A common example in real life of plugging the hole would be going into depression mode- where our body literally shuts down the inputs into the brain by constricting the pupils so less light gets in, and causing the body to sleep more so less consciousness gets in.

Other examples might be saying “No” to new commitments and shutting down new opportunities because we can’t handle what we’ve already got to process.  We all have to learn to say NO to the less important, but often we become indiscriminate in our blocking and go into isolation mode trying to reduce and eliminate sources of input- often positive sources of input, in order to “deal with” or “cope” with the negative that we’ve already let in.

Ignoring the Problem

This is the equivalent of watching for dolphins while your boat fills with water.

Ignoring the problem comes in many varieties- usually we just let our attention get distracted because we’re too fearful of keeping it where it needs to be to fix the problem.

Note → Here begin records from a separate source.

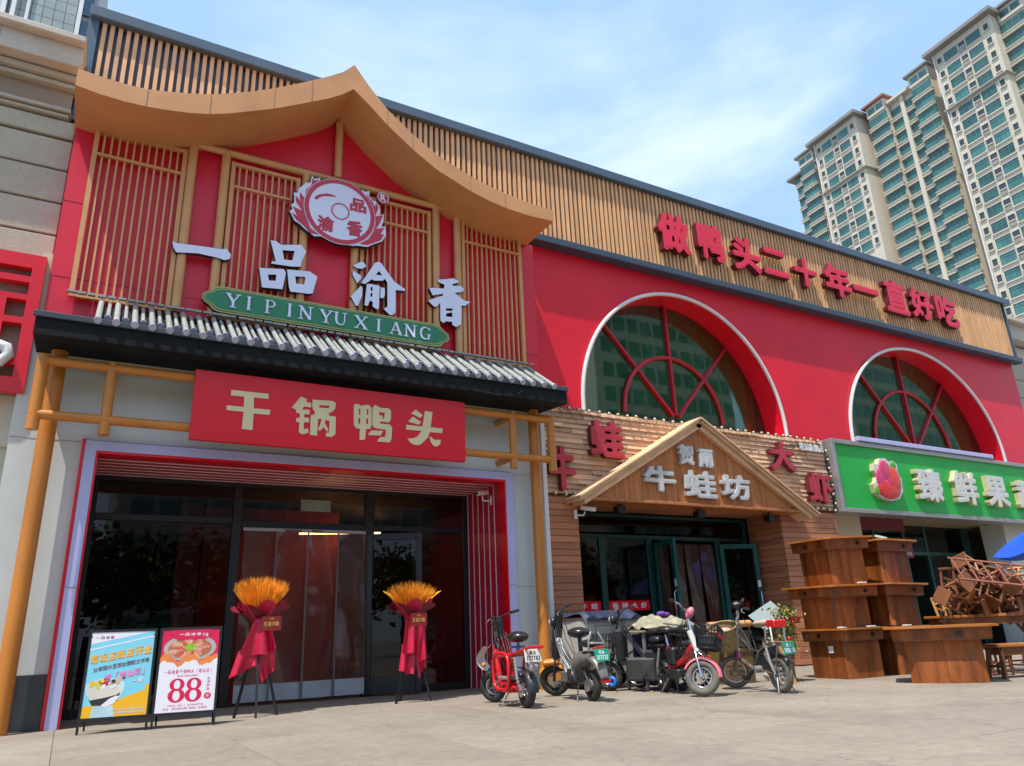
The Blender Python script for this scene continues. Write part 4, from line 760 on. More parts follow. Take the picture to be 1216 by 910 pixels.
# ================= FAR TOWERS =================
tw = thing('apartment_tower', 'tall cream apartment tower with green glass bays rising behind the parapet', 'building', (130, 60, 0), kind=None)
K = 1.7; va = Vector((0.08129, 0.99669, 0)); vn = Vector((0.99669, -0.08129, 0))
def TW(s, z, d=70.0): p = va*(s*K)+vn*(d*K); return Vector((p.x, p.y, 0.85+(z-0.85)*K))
def tbox(b, s0, s1, z0, z1, d0, d1, mi=0):
    q = [TW(s, z, d) for z in (z0, z1) for s, d in ((s0, d0), (s1, d0), (s1, d1), (s0, d1))]
    return b.add(q, [(0, 1, 2, 3), (7, 6, 5, 4), (4, 5, 1, 0), (5, 6, 2, 1), (6, 7, 3, 2), (7, 4, 0, 3)], mi)
tc_ = mat('tower_cream', (0.60, 0.53, 0.42), 0.8, 0.05, 0.15, grain=0.06); tgr = mat('tower_grey_tile', (0.24, 0.22, 0.20), 0.8, 0.1, 0.3); tbr = mat('tower_roof_red', (0.30, 0.13, 0.09), 0.8); acm = mat('tower_ac_grille', (0.28, 0.26, 0.22), 0.8, 0.2, 0.8)
FL = 1.705; zt = 57.08
b = B(); tbox(b, 20, 60.2, 0, 57.6, 72.3, 84); part('wall_core', b, tc_, tw)
for s0 in (32.3, 48.87):
    b = B(); tbox(b, s0, s0+6.3, 0, 57.75, 70.0, 72.3); part('block_wall', b, tc_, tw)
    b = B(); tbox(b, s0-0.5, s0+6.9, 57.75, 58.15, 69.2, 84); tbox(b, s0-0.25, s0+6.6, 58.15, 58.4, 69.6, 84); part('eave_slab', b, tgr, tw)
    b = B(); tbox(b, s0-0.12, s0+6.4, 50.45, 50.72, 69.85, 72.3); tbox(b, s0-0.2, s0+6.42, 50.60, 50.72, 69.7, 72.3); part('string_course', b, mat('course_grey', (0.40, 0.36, 0.30), 0.8), tw)
    b = B()
    for sx in (s0+6.2,): b.tube([TW(sx, 2, 69.9), TW(sx, 57.7, 69.9)], 0.12, 5)
    part('downpipe', b, white_p, tw)
wm = {}
def wmesh(w, h, kind):
    key = (round(w, 2), round(h, 2), kind)
    if key in wm: return wm[key]
    b = B(); w *= K; h *= K
    def q(u0, u1, z0, z1, d0, d1, mi):
        v = [va*u+vn*d+Vector((0, 0, z)) for z in (z0, z1) for u, d in ((u0, d0), (u1, d0), (u1, d1), (u0, d1))]
        b.add(v, [(0, 1, 2, 3), (7, 6, 5, 4), (4, 5, 1, 0), (5, 6, 2, 1), (6, 7, 3, 2), (7, 4, 0, 3)], mi)
    if kind == 'ac':
        q(0, w, 0, h*0.42, -0.06, 0.1, 3); q(0, w, h*0.42, h*0.5, -0.15, 0.1, 1); q(0, w, h*0.5, h*0.95, -0.02, 0.1, 0); q(0, w, h*0.95, h, -0.1, 0.1, 1)
    elif kind == 'bay':
        q(0, w, 0, h, -0.05, 0.12, 0); n = 4 if w > 3 else 2
        for i in range(n+1): u = i*w/n; q(max(0, u-0.05), min(w, u+0.05), 0, h, -0.1, 0.1, 2)
        q(0, w, h*0.72, h*0.76, -0.09, 0.1, 2)
        q(-0.15, w+0.15, -0.62, -0.08, -0.25, 0.3, 1); q(-0.25, w+0.25, -0.12, 0.0, -0.4, 0.3, 1)
        q(-0.25, w+0.25, -0.80, -0.66, -0.4, 0.3, 1)
    else:
        q(0, w, 0, h, 0, 0.12, 0); n = 3 if w > 2 else 1
        for i in range(n+1): u = i*w/n; q(max(0, u-0.045), min(w, u+0.045), 0, h, -0.05, 0.1, 2)
        if w > 2: q(0, w, h*0.7, h*0.74, -0.05, 0.1, 2)
        q(-0.12, w+0.12, -0.22, -0.02, -0.22, 0.1, 1)
        q(-0.12, 0, 0, h, -0.1, 0.1, 1); q(w, w+0.12, 0, h, -0.1, 0.1, 1); q(-0.12, w+0.12, h, h+0.12, -0.1, 0.1, 1)
    me = b.mesh('window', [glass_t if w > 1.2 else mat('small_dark_glass', (0.05, 0.065, 0.07), 0.3), tc_, mat('window_frame_grey', (0.08, 0.18, 0.16), 0.5), acm]); wm[key] = me; return me
def wcol(s, w, h, n, d, kind='win', skip=0, z0=zt, name='window'):
    me = wmesh(w, h, kind); b0 = TW(0, 0, 0)
    for i in range(skip, n):
        if kind == 'win' and False: continue
        p = TW(s, z0-i*FL-h, d); inst(name, me, tw, (p.x, p.y, p.z))
for s0, n in ((32.3, 19), (48.87, 10)):
    wcol(s0+0.35, 0.48, 0.72, n, 69.99, z0=zt-0.1); wcol(s0+1.2, 1.50, 1.12, n, 69.99); wcol(s0+2.88, 0.62, 1.25, n, 69.97, 'ac', name='air_conditioner_grille'); wcol(s0+3.65, 1.50, 1.12, n, 69.99); wcol(s0+5.43, 0.48, 0.72, n, 69.99, z0=zt-0.1)
for s, w, n, d in ((40.1, 2.2, 16, 71.2), (42.5, 1.2, 16, 71.9), (44.35, 1.2, 14, 71.9), (45.7, 2.3, 14, 71.2), (29.9, 2.3, 19, 71.2), (56.4, 2.2, 10, 71.0), (58.9, 1.2, 10, 71.6)):
    b = B(); tbox(b, s-0.05, s+w+0.05, 0, zt+0.2, d+0.08, 72.4); part('bay_wall', b, tc_, tw)
    wcol(s, w, 1.18, n, d, 'bay', z0=zt-0.5 if w > 2 else zt-0.6)
for s, d in ((40.1, 71.1), (45.8, 71.1), (29.9, 71.1), (56.4, 70.9)):
    b = B(); tbox(b, s-0.1, s+2.3, zt-0.2, 58.3, d, 74); dm = part('dormer', b, tc_, tw)
    b = B(); tbox(b, s-0.45, s+2.6, 58.3, 58.55, d-0.4, 75); tbox(b, s+0.4, s+1.8, 58.55, 59.0, d+0.6, 75); part('roof', b, tbr if 44 < s < 50 else tgr, dm)
    for k in (0.15, 1.2): b = B(); tbox(b, s+k, s+k+0.85, 57.25, 57.95, d-0.03, d); part('window', b, glass_t, dm)
b = B(); tbox(b, 43.75, 44.2, 0, 57.5, 71.6, 72.4); tbox(b, 42.3, 46.0, 57.3, 57.6, 71.3, 74); part('pilaster', b, tc_, tw)
b = B(); tbox(b, 55.2, 61.2, 56.4, 56.7, 71.0, 78); part('eave_slab', b, tgr, tw)
# tower glimpsed at top left
t2_ = thing('glass_tower', 'pale grey tower with blue windows glimpsed above the stone cornice', 'building', (-6, 40, 0))
b = B(); b.box(-16, -3.2, 40.6, 55, 0, 45); part('wall_core', b, mat('tower_pale', (0.45, 0.47, 0.43), 0.7, 0.05, 0.3), t2_)
pg = mat('grey_facade_panel', (0.30, 0.34, 0.33), 0.35, 0.08, 0.6, rand=0.06)
for j in range(7):
    for i in range(6):
        b = B(); b.box(-7.1+i*0.52, -6.6+i*0.52, 40.45, 40.6, 32.2+j*0.7, 32.88+j*0.7, bv=0.01); part('facade_panel', b, pg, t2_)
b = B(); b.box(-3.93, -3.72, 40.2, 40.6, 28, 45); b.box(-7.35, -7.15, 40.1, 40.6, 28, 45); b.box(-6.95, -6.75, 40.2, 40.6, 28, 45); b.box(-6.3, -6.15, 40.3, 40.6, 28, 45); part('fin', b, white_p, t2_)
for j in range(6): b = B(); b.box(-3.72, -3.2, 40.45, 40.6, 30.0+j*1.75, 31.35+j*1.75); part('window', b, glass_b, t2_)
b = B(); b.box(-3.2, -3.05, 40.0, 40.7, 28, 45); part('edge_fin', b, mat('tower_dark_edge', (0.10, 0.12, 0.18), 0.5), t2_)

# ================= ACROSS THE ROAD (seen reflected in the glass) =================
ob = thing('apartment_block', 'beige apartment block across the road, mirrored in the shop glass', 'building', (18, -42, 0))
def slab(par, x0, x1, h, dk=True):
    b = B(); b.box(x0, x1, -60, -42, 0, h); part('wall', b, mat('mirrored_tower_wall', (0.42, 0.40, 0.36), 0.8) if dk else tc_, par)
    b = B(); j = 0
    while 3.3+j*3.1 < h-1:
        x = x0+1.2
        while x+1.7 < x1: b.box(x, x+1.6, -42, -41.94, 1.5+j*3.1, 3.4+j*3.1); b.box(x, x+0.05, -41.94, -41.9, 1.5+j*3.1, 3.4+j*3.1); x += 2.1
        j += 1
    part('windows', b, glass_t, par, kind='stuff')
slab(ob, 2, 44, 21)
ob2 = thing('apartment_block', 'taller beige tower across the road, mirrored in the left arched window', 'building', (62, -42, 0)); slab(ob2, 50, 72, 62)
ob3 = thing('apartment_block', 'wide tower across the road, mirrored in the right arched window', 'building', (110, -42, 0)); slab(ob3, 96, 122, 60)
leafm = mat('dark_foliage', (0.045, 0.085, 0.02), 0.7, 0.4, 1.5); bark = mat('bark', (0.10, 0.075, 0.05), 0.9, 0.2, 6, stretch=(1, 1, 0.3))
b = B(); rnd = random.Random(3)
for k in range(2600):
    cl = (k*7) % 13; cc = Vector((math.sin(cl*2.4)*1.5, math.cos(cl*2.4)*1.5, math.sin(cl*1.7)*1.1))
    p = cc+Vector((rnd.gauss(0, .55), rnd.gauss(0, .55), rnd.gauss(0, .5))); a = Vector((rnd.gauss(0, 1), rnd.gauss(0, 1), rnd.gauss(0, 1))).normalized(); c = a.orthogonal().normalized()*0.16; e = a.cross(c)*0.7
    b.add([p-c, p-e, p+c, p+e], [(0, 1, 2, 3)])
crown = b.mesh('crown', leafm)
b = B(); b.tube([(0, 0, 0), (0.05, 0, 1.5), (0, 0.05, 3.2)], [0.18, 0.13, 0.09], 8); b.tube([(0, 0, 2), (0.7, 0.2, 3.6)], [0.08, 0.03], 6); b.tube([(0, 0, 2.2), (-0.6, -0.4, 3.7)], [0.08, 0.03], 6); trunk = b.mesh('trunk', bark)
for i in range(9):
    x = -14+i*5.2; t = thing('street_tree', 'leafy street tree across the road, mirrored in the %s' % ('leftmost pane of the restaurant', 'left glazing above the blue poster', 'left glazing above the red poster', 'plastic curtain strips', 'open glass door of the restaurant', 'right pane of the restaurant', 'left window of the timber front', 'open teal doors', 'fruit shop windows')[i], 'tree', (x, -15+1.2*math.sin(i*3), 0), rz=i*1.3)
    link('trunk', trunk, t); o = link('crown', crown, t, (0, 0, 4.1)); o.scale = (1.15, 1.15, 1.0)
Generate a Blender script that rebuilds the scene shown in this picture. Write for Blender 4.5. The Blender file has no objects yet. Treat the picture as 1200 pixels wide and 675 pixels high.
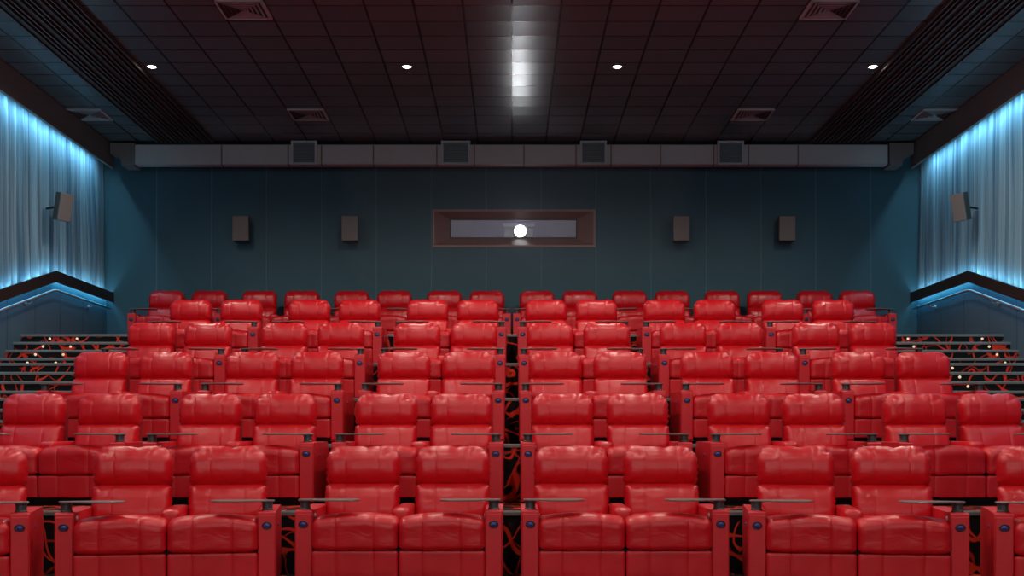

Drugs, alcohol, excessive eating, excessive entertainment or excessive shopping are all examples of Ignoring the Problem.  They are all just distractions from the problem of a sinking boat. 

A Better Way

All of these three stress “coping” mechanisms provide temporary results and can be either healthy or unhealthy depending upon the use.  But none of them really solve the problem.

The problem with all of these mechanisms is that they leave unchanged the system’s capacity for handling change in the environment.  They do not GROW the capacity of the system to handle stress and change, they just relieve some of the pressure temporarily and have to be resorted to again and again as the pressure just keeps coming in like the unlimited ocean water.

So what is the lasting solution?  What is “True Stress Relief?”

To stick with our row boat analogy- it is to build a bigger, stronger, more water tight boat that is capable of handling more “stress” in the environment without having to resort to bailing, plugging or ignoring the leak.

As we turn our focus inward and take on the challenge of regular internal alignment, what we do is create in ourselves a “system” or “boat” that has increased capacity to handle change and stress.

Now, we don’t go from a small sailboat to a battleship in one single makeover.  The process is incremental, but each time we do the internal work prescribed in this site, we strengthen and grow our boat.  We increase our system’s threshold of tolerance.  We literally become more tolerant of change and stress- able to handle more without breaking down. 

But even when our threshold is exceeded, if we allow it to happen instead of resorting to bailing, plugging or ignoring, and instead go back to work on internal alignment, we can take a breakdown in life and use it as a re-creation, a re-building, a re-organizing of a system at a higher level of existence.